Z. Setting Axis.  At one end is the dreaded "white room," iow, a generic setting, not well described.  It is a world where a dog is only a dog and not a snarling Doberman; and a chair is only a chair and not an upholstered wing-back chair.  At the other end is a setting so well described that the reader thinks he is in it.  It is not simply the Doberman snarling in the wing-back chair, but the generalized significance and the emotional mood of the setting.  The homeowner indulges his dogs, and that is his chair, and he is warning you off.  Or the dogs have all gone mad and the Doberman has eaten the homeowner and has now taken his seat.  It could be a comic scene or a scene of terror.  Now we are at the far-end of the Setting axis. 

Idea/Theme Axis (not shown).  The continuum here runs from shallow to deep, or something of that sort.  Sometimes, we're only looking for light entertainment; other times for something that will grip us and make us think.  As with the other axes, a story may succeed with a pedestrian or repetitive idea - Sherlock solves yet another case - provided the events that accomplish this are ingeniously arranged, and Sherlock is a convincing character. 
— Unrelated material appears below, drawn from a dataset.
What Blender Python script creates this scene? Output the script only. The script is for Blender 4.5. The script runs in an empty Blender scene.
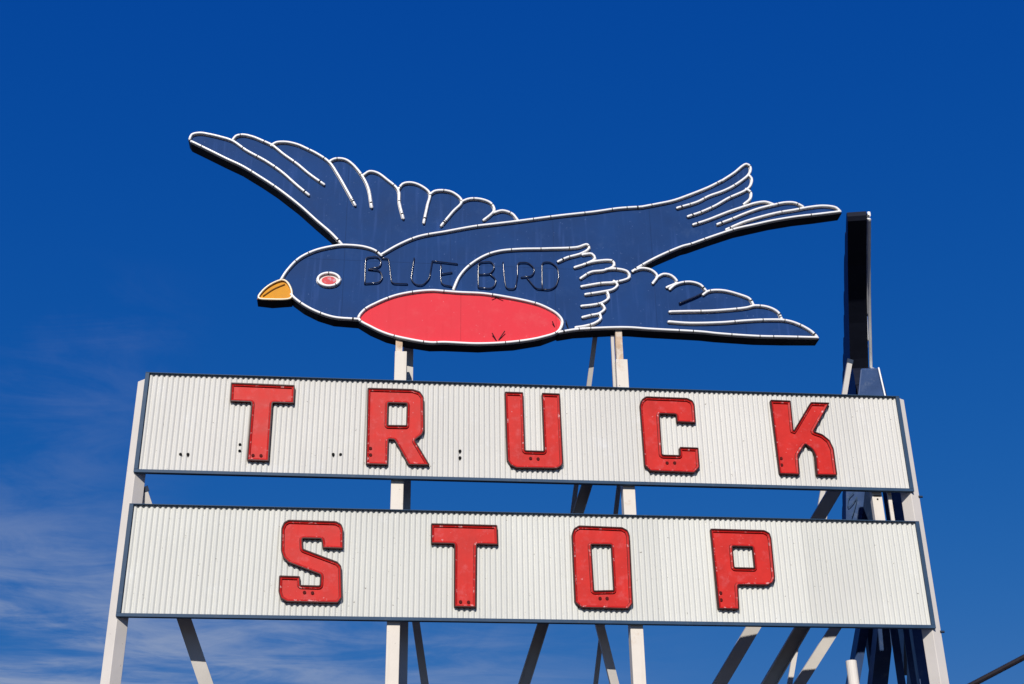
import bpy, bmesh, math, random
from mathutils import Vector, Matrix
from mathutils.geometry import tessellate_polygon
random.seed(7)
R = math.radians
S = bpy.context.scene
COL = S.collection

# ------------------------------------------------------------------ camera
FPX, W, H = 1335.9, 1024, 684
cam_data = bpy.data.cameras.new('camera')
cam = bpy.data.objects.new('camera', cam_data)
COL.objects.link(cam)
cam.location = (-2.00989, -15.8338, 1.6004)
cam.rotation_euler = (R(116.95276), R(0.75449), R(-5.89129))
cam_data.sensor_fit = 'HORIZONTAL'
cam_data.sensor_width = 36.0
cam_data.lens = FPX * 36.0 / W
cam_data.clip_start = 0.1
cam_data.clip_end = 8000
cam_data.dof.use_dof = True
cam_data.dof.focus_distance = 18.0
cam_data.dof.aperture_fstop = 6.3
S.camera = cam

# ------------------------------------------------------------------ light
SUN_EL, SUN_AZ = R(30), R(13)          # azimuth: to the left of the sign's normal
to_sun = Vector((-math.sin(SUN_AZ) * math.cos(SUN_EL), -math.cos(SUN_AZ) * math.cos(SUN_EL), math.sin(SUN_EL)))
sun_data = bpy.data.lights.new('sun', 'SUN')
sun_data.energy = 4.4
sun_data.angle = R(0.5)
sun_data.color = (1.0, 0.96, 0.90)
sun = bpy.data.objects.new('sun', sun_data)
COL.objects.link(sun)
sun.rotation_euler = to_sun.to_track_quat('Z', 'Y').to_euler()
sun.location = to_sun * 60

world = bpy.data.worlds.new('World')
S.world = world
world.use_nodes = True
nt = world.node_tree
nt.nodes.clear()
N = nt.nodes.new
L = nt.links.new
def M_(op, a, b=None, c=None, clamp=False):
    n = N('ShaderNodeMath'); n.operation = op; n.use_clamp = clamp
    for i, v in enumerate((a, b, c)):
        if v is None: continue
        if isinstance(v, (int, float)): n.inputs[i].default_value = v
        else: L(v, n.inputs[i])
    return n.outputs[0]
def smooth(v, a, b):
    n = N('ShaderNodeMapRange'); n.interpolation_type = 'SMOOTHSTEP'
    n.inputs['From Min'].default_value = a; n.inputs['From Max'].default_value = b
    L(v, n.inputs['Value']); return n.outputs[0]
sky = N('ShaderNodeTexSky'); sky.sky_type = 'NISHITA'
sky.sun_disc = False
sky.sun_elevation = SUN_EL
sky.sun_rotation = R(180) + SUN_AZ
sky.air_density = 1.0; sky.dust_density = 0.25; sky.ozone_density = 3.0
mul = N('ShaderNodeVectorMath'); mul.operation = 'MULTIPLY'
mul.inputs[1].default_value = (0.17, 0.60, 1.0)
L(sky.outputs[0], mul.inputs[0])
sp = N('ShaderNodeSeparateColor'); L(mul.outputs[0], sp.inputs[0])
def film(ch, ref, exp_, gain, cap):            # the slide film's deep, flat blue
    return M_('MINIMUM', M_('MULTIPLY', M_('POWER', M_('DIVIDE', sp.outputs[ch], ref), exp_), gain), cap)
gam = N('ShaderNodeCombineColor')
L(film(0, .48, 2.3, .38, 1.1), gam.inputs[0]); L(film(1, 2.9, .74, 1.58, 2.6), gam.inputs[1]); L(film(2, 8.55, .27, 4.55, 6.0), gam.inputs[2])
tc = N('ShaderNodeTexCoord')
sep = N('ShaderNodeSeparateXYZ'); L(tc.outputs['Generated'], sep.inputs[0])
zc = M_('MAXIMUM', sep.outputs[2], 0.03)
px_ = M_('DIVIDE', sep.outputs[0], zc); py_ = M_('DIVIDE', sep.outputs[1], zc)
cv = N('ShaderNodeCombineXYZ'); L(px_, cv.inputs[0]); L(py_, cv.inputs[1])
mp = N('ShaderNodeMapping'); mp.inputs['Scale'].default_value = (0.9, 0.75, 1); mp.inputs['Rotation'].default_value = (0, 0, R(-14))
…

The Pot-boiler Barrier.  Down in the corner is a quarter-sphere below which we have cardboard characters in a white room pursue a humdrum plot in pursuit of a fatuous idea.  These are sometimes called "best sellers."  (No!  Smack!  Bad Flynn!  Bad!)  Actually, they are called The DaVinci Code.  (Stop that!)  But the idea that you can pursue a fascinating plot with ordinary characters goes only so far down the scale of ordinariness.  There comes a point on the scale where the characters are so badly realized that no amount of plot excitement can save them.  And the same goes for the other Dimensions of Story.

Your Challenge.  I divided each dimension in the Story Cube into "low" and "high" halves.  This makes eight "rooms" in Story Cube Hotel.  The room numbers are (character, event, setting) and are either 0 (low) or 1 (high).  Don't be confused: it's like a cube plot of a 2^4 factorial experimental design.  (That was supposed to clarify.  The sort of mind that would create the story cube is the sort of mind who would think that would clarify diddly-squat.)  Anyhow, Room 000 is where the Potboiler Barrier is; but let us allow than some books or stories in this octant would not be quite that bad.  Room 010 is the room where characterization is low, plot is high, and setting is low.  And so on. 

Your mission, if you choose to accept it, is to suggest stories to go into various quadrants, SF or otherwise.  What would you put in Room 111 (characterization is high, plot is high, and setting is high)?  What were outstanding on two axes, but only so-so on another? 

1 comment:

  1. Since I'm first here...

    In room 111, LOTR, obviously. I don't need to explain why, do I?
    Also in this room:
    Ursula Le Guin's Earthsea (first three only - the later books I would score differently)
    C.S. Lewis Until We Have Faces

    As for others, and free-associating as I go along...
    011 John c. Wright, Golden Age (I have read the first two - still have to get the third)
    001 Olaf Stapledon, Starmaker
    Whoops - Free-association dead end. Start again
    010 Rider Haggard, King Solomon's Mines
    101 Nikolai Gogol, Taras Bulba
    100 Barry Longyear, Enemy Mine
    110 Fascinating characters, compelling plot, dull wallpaper. Dunno
    000 I wont say I don't go there, but there are a million of them.

    For the purpose of the exercise, I am shoehorning the Theme/Idea axis in as parallel with the setting axis - Starmaker, for example, has a setting only remarkable for its gradiosity, but since it is expressing an idea equally grandiose - albeit to me repugnant- I give the combination a high score on that axis.